==== THE RECORDS ====

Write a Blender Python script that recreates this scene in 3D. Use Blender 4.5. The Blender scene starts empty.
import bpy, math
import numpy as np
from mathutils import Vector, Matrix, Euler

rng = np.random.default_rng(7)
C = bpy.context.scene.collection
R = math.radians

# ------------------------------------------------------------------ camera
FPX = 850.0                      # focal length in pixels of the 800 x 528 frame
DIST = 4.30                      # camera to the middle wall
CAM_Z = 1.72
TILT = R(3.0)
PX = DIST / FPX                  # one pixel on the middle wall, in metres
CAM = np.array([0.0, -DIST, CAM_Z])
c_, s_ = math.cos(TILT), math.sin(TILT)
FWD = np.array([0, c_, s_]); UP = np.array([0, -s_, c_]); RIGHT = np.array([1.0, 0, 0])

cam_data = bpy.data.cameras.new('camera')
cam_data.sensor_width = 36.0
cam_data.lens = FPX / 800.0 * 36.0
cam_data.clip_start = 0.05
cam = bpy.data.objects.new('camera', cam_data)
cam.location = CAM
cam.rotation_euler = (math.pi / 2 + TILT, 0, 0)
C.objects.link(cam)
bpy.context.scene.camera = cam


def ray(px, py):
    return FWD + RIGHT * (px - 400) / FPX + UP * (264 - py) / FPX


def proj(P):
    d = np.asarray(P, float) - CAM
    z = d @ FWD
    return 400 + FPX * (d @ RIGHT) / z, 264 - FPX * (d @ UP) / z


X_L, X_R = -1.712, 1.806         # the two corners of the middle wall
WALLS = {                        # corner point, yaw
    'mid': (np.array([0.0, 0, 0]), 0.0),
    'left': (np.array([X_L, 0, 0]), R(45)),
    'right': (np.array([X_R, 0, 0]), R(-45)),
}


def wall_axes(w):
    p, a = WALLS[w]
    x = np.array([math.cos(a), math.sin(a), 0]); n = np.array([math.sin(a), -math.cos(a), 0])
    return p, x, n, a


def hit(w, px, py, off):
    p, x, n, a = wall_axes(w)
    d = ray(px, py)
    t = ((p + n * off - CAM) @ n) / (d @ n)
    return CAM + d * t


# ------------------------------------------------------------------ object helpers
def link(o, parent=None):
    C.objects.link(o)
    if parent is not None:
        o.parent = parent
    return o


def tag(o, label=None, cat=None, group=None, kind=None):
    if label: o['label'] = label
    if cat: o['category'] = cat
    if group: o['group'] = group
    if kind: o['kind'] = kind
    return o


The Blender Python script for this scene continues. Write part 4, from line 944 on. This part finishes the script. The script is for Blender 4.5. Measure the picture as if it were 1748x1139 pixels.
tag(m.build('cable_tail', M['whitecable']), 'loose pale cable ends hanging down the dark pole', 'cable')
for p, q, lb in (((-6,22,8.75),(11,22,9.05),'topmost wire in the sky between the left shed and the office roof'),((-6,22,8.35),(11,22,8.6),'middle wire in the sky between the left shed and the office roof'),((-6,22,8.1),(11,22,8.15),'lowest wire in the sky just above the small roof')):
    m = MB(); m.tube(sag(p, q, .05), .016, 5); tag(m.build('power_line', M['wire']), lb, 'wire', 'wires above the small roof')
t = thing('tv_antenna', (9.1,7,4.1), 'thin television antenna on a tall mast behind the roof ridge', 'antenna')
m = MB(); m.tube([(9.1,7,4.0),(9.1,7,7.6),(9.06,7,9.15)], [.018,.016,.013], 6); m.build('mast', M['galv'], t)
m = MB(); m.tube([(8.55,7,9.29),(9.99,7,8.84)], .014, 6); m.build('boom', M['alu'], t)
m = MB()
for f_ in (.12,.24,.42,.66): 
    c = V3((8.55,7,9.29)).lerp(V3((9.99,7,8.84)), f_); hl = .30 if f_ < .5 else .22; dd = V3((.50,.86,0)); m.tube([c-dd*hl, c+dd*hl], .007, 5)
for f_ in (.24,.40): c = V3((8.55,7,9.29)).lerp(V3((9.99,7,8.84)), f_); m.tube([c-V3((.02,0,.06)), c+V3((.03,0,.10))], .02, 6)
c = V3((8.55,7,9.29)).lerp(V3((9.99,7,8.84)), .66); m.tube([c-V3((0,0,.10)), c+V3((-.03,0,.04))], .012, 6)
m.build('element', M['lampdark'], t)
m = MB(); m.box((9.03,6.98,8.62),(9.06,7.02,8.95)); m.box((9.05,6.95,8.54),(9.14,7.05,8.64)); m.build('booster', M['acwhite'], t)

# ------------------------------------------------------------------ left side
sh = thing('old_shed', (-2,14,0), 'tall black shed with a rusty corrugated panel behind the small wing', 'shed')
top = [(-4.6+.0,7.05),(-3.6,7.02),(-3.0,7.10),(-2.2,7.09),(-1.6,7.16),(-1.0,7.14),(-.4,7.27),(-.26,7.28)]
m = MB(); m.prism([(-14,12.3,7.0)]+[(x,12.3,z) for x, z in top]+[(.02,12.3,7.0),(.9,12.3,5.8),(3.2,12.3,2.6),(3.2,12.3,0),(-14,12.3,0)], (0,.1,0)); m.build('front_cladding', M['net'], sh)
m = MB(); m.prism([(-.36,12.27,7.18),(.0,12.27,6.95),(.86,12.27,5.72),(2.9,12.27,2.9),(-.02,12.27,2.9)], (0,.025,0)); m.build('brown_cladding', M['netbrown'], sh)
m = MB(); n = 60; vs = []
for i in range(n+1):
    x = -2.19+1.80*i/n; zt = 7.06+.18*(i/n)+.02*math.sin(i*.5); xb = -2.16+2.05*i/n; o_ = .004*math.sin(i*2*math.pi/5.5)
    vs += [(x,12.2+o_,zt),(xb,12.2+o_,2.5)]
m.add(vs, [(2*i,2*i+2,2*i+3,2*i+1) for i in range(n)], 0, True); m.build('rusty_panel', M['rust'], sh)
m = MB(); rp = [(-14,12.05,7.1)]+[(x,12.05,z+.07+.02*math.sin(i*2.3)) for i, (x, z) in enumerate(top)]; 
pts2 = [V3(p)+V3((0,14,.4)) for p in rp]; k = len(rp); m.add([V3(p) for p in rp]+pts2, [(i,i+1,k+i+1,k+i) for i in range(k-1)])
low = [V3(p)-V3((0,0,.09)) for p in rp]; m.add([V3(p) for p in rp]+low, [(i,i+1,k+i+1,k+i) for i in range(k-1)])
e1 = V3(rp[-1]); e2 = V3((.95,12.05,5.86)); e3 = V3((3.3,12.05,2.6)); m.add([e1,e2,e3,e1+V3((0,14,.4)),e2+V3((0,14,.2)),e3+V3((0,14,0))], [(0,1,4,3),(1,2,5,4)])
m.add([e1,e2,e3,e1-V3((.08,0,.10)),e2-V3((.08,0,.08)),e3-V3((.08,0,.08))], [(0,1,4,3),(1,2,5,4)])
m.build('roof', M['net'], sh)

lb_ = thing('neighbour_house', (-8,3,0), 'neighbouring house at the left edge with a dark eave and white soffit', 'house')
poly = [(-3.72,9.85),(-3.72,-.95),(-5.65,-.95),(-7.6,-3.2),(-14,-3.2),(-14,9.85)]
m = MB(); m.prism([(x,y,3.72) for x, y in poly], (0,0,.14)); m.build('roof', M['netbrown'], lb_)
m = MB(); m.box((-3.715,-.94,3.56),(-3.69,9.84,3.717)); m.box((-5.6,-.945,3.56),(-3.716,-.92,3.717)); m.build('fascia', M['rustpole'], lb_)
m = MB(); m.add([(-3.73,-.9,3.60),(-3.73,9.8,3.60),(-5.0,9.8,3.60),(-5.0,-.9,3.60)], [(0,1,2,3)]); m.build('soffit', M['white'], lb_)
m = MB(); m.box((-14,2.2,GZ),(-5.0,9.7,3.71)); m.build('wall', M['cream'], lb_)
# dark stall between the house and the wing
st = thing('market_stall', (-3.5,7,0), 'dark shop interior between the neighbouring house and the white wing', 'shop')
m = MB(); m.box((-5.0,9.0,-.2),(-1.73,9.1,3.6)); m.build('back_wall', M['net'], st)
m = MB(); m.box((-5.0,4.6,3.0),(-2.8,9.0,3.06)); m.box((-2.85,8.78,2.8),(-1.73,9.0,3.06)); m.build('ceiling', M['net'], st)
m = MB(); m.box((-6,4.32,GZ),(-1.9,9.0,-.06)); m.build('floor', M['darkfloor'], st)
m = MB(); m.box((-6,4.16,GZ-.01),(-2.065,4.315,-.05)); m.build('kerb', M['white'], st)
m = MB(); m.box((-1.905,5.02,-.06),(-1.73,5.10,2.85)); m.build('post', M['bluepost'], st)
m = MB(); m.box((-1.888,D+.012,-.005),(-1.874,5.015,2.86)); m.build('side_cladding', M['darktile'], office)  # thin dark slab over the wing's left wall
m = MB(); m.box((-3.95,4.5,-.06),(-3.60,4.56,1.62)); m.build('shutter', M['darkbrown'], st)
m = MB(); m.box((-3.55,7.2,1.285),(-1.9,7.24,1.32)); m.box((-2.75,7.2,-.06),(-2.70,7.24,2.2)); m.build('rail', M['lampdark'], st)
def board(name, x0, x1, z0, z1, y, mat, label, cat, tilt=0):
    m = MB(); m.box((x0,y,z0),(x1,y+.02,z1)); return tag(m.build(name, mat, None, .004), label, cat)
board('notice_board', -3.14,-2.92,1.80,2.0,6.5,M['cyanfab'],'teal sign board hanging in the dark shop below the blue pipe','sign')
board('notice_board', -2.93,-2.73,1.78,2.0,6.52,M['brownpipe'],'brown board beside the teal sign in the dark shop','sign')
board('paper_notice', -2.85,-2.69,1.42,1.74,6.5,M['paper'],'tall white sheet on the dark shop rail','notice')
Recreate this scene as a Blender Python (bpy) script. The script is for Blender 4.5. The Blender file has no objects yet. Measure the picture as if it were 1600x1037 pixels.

====

• STATED PROBLEM:
Take the entries above and copy them exactly from the first line through the line with "R = math.radians"; leave out every line after it.

• CORRECT ANSWER:
Write a Blender Python script that recreates this scene in 3D. Use Blender 4.5. The Blender scene starts empty.
import bpy, math
import numpy as np
from mathutils import Vector, Matrix, Euler

rng = np.random.default_rng(7)
C = bpy.context.scene.collection
R = math.radians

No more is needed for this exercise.